«Il faut aussi accepter que le secteur privé soit un acteur clé du développement» - Claudia Black, du Centre d'étude et de coopération internationale

Publié le 08/06/2013 à 00:00

«Il faut aussi accepter que le secteur privé soit un acteur clé du développement» - Claudia Black, du Centre d'étude et de coopération internationale

Publié le 08/06/2013 à 00:00

Le gouvernement Harper est en train de revoir son approche en matière d'aide internationale, en la liant davantage aux activités du secteur privé canadien. Que pensez-vous de ce virage ?

Il ne faudrait pas qu'on en arrive à la commercialisation de l'aide internationale.
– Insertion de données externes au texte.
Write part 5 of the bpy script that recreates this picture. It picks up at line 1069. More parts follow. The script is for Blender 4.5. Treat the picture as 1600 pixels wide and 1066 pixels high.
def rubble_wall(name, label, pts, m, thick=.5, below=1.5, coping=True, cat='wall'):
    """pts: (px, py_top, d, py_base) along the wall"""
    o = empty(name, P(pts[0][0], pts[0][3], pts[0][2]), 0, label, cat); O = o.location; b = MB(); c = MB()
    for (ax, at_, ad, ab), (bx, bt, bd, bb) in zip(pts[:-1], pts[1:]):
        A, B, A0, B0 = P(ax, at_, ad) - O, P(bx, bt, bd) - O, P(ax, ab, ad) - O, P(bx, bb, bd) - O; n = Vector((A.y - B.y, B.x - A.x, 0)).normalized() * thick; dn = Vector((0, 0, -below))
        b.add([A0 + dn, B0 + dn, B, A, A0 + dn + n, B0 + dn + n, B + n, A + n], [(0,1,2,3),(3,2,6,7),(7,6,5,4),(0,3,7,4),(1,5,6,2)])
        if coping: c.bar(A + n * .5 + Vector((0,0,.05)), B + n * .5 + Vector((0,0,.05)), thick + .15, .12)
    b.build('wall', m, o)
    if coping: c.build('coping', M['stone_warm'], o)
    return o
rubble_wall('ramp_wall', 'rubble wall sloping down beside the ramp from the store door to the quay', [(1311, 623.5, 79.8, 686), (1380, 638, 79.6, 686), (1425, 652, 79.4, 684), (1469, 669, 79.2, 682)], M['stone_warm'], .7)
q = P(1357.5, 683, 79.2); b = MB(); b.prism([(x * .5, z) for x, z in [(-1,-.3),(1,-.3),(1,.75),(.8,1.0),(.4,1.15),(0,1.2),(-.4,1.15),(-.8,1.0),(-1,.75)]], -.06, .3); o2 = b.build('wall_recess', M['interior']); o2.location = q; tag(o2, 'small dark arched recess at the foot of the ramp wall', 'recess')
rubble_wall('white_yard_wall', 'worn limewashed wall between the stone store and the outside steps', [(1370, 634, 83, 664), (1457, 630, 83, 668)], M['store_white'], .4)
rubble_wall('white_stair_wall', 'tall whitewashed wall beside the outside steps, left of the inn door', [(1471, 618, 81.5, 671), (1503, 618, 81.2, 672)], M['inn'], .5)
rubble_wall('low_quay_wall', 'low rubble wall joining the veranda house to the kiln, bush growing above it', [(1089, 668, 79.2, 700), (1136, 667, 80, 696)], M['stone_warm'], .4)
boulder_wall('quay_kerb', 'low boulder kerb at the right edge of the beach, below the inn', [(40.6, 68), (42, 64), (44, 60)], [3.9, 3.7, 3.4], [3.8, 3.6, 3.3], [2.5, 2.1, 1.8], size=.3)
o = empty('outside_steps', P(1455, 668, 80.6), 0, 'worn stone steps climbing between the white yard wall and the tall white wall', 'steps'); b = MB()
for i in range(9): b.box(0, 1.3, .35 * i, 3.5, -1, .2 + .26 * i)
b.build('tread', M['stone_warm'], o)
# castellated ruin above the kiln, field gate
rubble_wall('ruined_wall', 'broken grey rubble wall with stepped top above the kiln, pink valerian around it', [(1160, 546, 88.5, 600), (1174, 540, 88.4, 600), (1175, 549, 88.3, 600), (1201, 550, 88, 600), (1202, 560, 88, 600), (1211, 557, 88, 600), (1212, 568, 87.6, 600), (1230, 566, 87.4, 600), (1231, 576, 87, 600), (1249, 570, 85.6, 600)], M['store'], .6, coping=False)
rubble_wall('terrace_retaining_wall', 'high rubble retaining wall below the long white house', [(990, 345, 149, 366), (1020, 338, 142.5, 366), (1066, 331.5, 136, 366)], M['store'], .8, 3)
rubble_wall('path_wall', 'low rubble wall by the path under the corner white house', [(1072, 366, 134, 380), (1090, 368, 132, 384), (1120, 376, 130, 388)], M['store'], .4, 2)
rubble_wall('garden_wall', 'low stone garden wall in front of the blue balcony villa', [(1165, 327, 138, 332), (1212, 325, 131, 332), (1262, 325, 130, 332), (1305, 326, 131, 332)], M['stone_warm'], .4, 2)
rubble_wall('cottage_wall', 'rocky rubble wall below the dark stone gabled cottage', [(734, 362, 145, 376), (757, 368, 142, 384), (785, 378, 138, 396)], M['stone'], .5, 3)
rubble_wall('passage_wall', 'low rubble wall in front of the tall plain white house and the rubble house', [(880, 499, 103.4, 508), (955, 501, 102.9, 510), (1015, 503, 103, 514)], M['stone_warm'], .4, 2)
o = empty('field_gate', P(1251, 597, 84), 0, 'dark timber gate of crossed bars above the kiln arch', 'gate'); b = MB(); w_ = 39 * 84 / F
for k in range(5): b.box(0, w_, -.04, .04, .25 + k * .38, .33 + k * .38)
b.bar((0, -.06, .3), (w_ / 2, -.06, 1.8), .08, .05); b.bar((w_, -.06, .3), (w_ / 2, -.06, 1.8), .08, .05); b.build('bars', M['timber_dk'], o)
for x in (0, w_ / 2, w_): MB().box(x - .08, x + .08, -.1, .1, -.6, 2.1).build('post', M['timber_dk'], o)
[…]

L'une des craintes est qu'on délaisse les pays les plus démunis, ceux qui ne présentent pas d'atouts stratégiques pour le commerce, parce qu'ils n'ont pas de ressources naturelles ou d'accès à la mer, par exemple. Dans ces pays, les communautés ont d'abord besoin d'aide pour se prendre en main, pour s'organiser, avant de se lancer dans le commerce avec les sociétés canadiennes. La crainte est que les ONG n'aient plus les moyens de jouer ce rôle de soutien majeur. Mais il faut aussi accepter que le secteur privé soit un acteur clé du développement. Le monde a changé. Voilà 40 ans, c'était le Nord qui débarquait dans le Sud. Aujourd'hui, dans les pays en émergence, les gouvernements ont leurs stratégies de développement. On ne voyait pas cela avant. Et dans ce nouveau contexte, les deux acteurs - le secteur privé et les ONG - ont un rôle à jouer, et ils peuvent travailler ensemble. C'est à nous de trouver des modèles de collaboration novateurs.

Vous avez effectué des projets avec le privé. Quelles sont les bonnes pratiques, à votre avis ?

Au Mali, nous avons réalisé un partenariat avec les jus Lassonde. Nous avions déjà aidé les producteurs de mangues à s'organiser en coopérative. De son côté, Lassonde avait communiqué avec nous pour que ses employés fassent du volontariat. Sur place, Lassonde a vu qu'elle pourrait s'approvisionner en mangues du Mali, et aujourd'hui, cette filière alimente 25 % de sa production. En Guinée, nous avons travaillé avec Alcan à la mise sur pied d'une table multipartite chargée de choisir et de gérer les projets de développement locaux, une table à laquelle siège aussi le gouvernement régional. Ce genre de structure apporte de la transparence et incite les gouvernements locaux à être imputables. De plus, elle fait en sorte que les décisions sont prises en fonction des besoins de la communauté, et non selon des intérêts strictement d'affaires.

N'y a-t-il pas parfois des conflits d'intérêts entre les deux ?

Oui. C'est pourquoi il faut que la priorité de l'aide internationale canadienne demeure la réduction de la pauvreté, et que les intérêts de la population, défendus par la société civile, soient pris en compte. Dans le milieu coopératif, ceux qui diabolisent le secteur privé ont tort, mais ce dernier doit avoir de l'éthique. Certaines entreprises en ont, mais d'autres, malheureusement, n'en ont pas.

CV

Nom : Claudia Black

Titre : Directrice générale

Organisation : Centre d'étude et de coopération internationale (CECI)

Claudia Black compte près de 25 ans d'expérience en coopération internationale. Avant d'être nommée au CECI en 2012, elle a travaillé à Oxfam-Québec.

5,7 G$

L'aide internationale canadienne a totalisé 5,7 milliards de dollars en 2011-2012.